Synopses & Reviews
One of the most salient features of our culture is that there is so much bullshit. Everyone knows this. Each of us contributes his share. But we tend to take the situation for granted. Most people are rather confident of their ability to recognize bullshit and to avoid being taken in by it. So the phenomenon has not aroused much deliberate concern. We have no clear understanding of what bullshit is, why there is so much of it, or what functions it serves. And we lack a conscientiously developed appreciation of what it means to us. In other words, as Harry Frankfurt writes, "we have no theory."
Frankfurt, one of the world's most influential moral philosophers, attempts to build such a theory here. With his characteristic combination of philosophical acuity, psychological insight, and wry humor, Frankfurt proceeds by exploring how bullshit and the related concept of humbug are distinct from lying. He argues that bullshitters misrepresent themselves to their audience not as liars do, that is, by deliberately making false claims about what is true. In fact, bullshit need not be untrue at all.
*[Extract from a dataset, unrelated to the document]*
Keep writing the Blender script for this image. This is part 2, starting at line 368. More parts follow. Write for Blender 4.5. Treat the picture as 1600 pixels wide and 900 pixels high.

Rather, bullshitters seek to convey a certain impression of themselves without being concerned about whether anything at all is true. They quietly change the rules governing their end of the conversation so that claims about truth and falsity are irrelevant. Frankfurt concludes that although bullshit can take many innocent forms, excessive indulgence in it can eventually undermine the practitioner's capacity to tell the truth in a way that lying does not. Liars at least acknowledge that it matters what is true. By virtue of this, Frankfurt writes, bullshit is a greater enemy of the truth than lies are.
Review
"Even physically the essay mocks itself with high bravado: hardback, throwback, big print." Nick Sylvester, The Village Voice
Review
"Frankfurt's deadpan tone gives a comic flavor to many of his observations." Kenneth Baker, The San Francisco Chronicle
Review
"You can read the book yourself in less than two hours. You will have given your brain a good workout and acquired a useful angle of view on an inescapable element of our culture. Think of On BS as an intellectual jeu d'esprit. Light on the jeu." Houston Chronicle
Review
"All told, Frankfurt's approach suffers from excessive privileging of what one might call an 'internal point of view' that of the speaker of bullbunkum. Unfortunately, the word is most often spoken as a judgment on someone else's speech." Philadelphia Inquirer
Review
"Eureka! Frankfurt's definition is one of those not-at-all-obvious insights that become blindingly obvious." Slate
Review
"The opening paragraph of the 67-page essay is a model of reason and composition, repeatedly disrupted by that single obscenity..." Peter Edidin, The New York Times
About the Author
Harry G. Frankfurt is Professor of Philosophy Emeritus at Princeton University. His books include The Reasons of Love (Princeton), Necessity, Volition, and Love, and The Importance of What We Care About.